According to sources, labour leaders insisted that the Federal Government has not made an offer and that it appears the government is not serious.
According to the labour unions, the N54,000 offer falls below the N77,000 salary its workers are earning.
However, it was gathered that the meeting will reconvene today by 4 pm and it was agreed that state governors must attend to make presentations.
In a chat with Vanguard on Tuesday evening, a member of the Tripartite Committee on the National Minimum Wage, Professor Theophilus Ndubuaku, lamented the absence of six governors who represent the six geopolitical zones.
He stated that it would not augur well if any agreement was reached without the governors.
Ndubuaku reiterated the May 31 deadline labour had given to the government to conclude negotiations.
He said: “It took them (the government team) some time and they were passing the buck on who would present the offer. It was then the Minister of Labour who now said they had shifted ground to N54,000.
We still told them that the ground they shifted means nothing. They have not started the negotiation because as of now, the take-home of the lowest-paid federal worker is over N77,000. By their standard, we have not started negotiating minimum wage.
What we are negotiating now is wage reduction because what they are now telling us is that if we walk out of there if we agree on N54,000, that means we will come out and tell people who are already earning N77,000 that their wage has been reduced.
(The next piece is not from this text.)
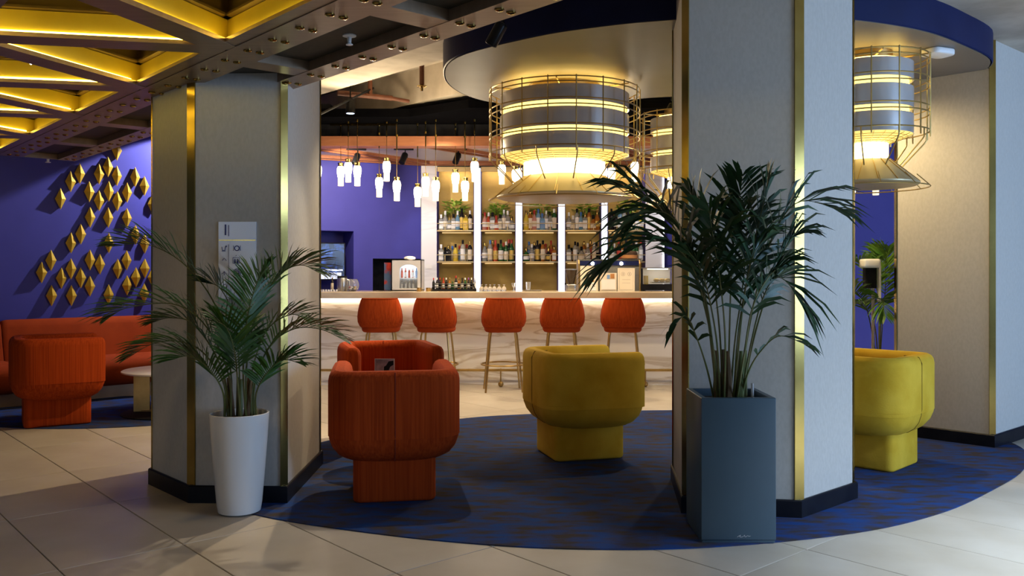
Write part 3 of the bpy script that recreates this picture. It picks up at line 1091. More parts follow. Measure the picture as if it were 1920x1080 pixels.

We told them that a worker can’t start earning less than what he or she was earning. Is it that there is a reduction in inflation that the cost of living has improved, or is it that the cost of food items has come down?
Why will they now be negotiating wage reduction? It is unthinkable. We cannot be involved in this kind of process where labour will sit down and negotiate wage reduction. On what will it be based? Will it be based on the fact that the revenue government is realising now since the petroleum subsidy was removed has been reduced?
Or why will the government be talking about wage reduction when even the inflation is going higher and the cost of living is going higher? So, we told them it is not acceptable, but then we had to adjourn because we could not continue to negotiate without the presence of governors. It will not augur well for the tripartite committee.”
Speaking on the reaction of the organised labour when the N54,000 was offered, Ndubuaku said: “When they offered N54,000, we told them they have not started. We did not see that as any shifting of grounds which they promised.
“Shifting grounds must start from the point of negotiation for minimum wage. Anything below N77,000 is a wage reduction, anything below the take-home of the lowest-paid worker is a wage reduction. We cannot start negotiating wage reduction.
Already the clock is ticking. We gave them a May 31 deadline to conclude negotiations, today (Tuesday) is May 21. We have 10 days to go and it will not augur well for this country if negotiations are not concluded on time.”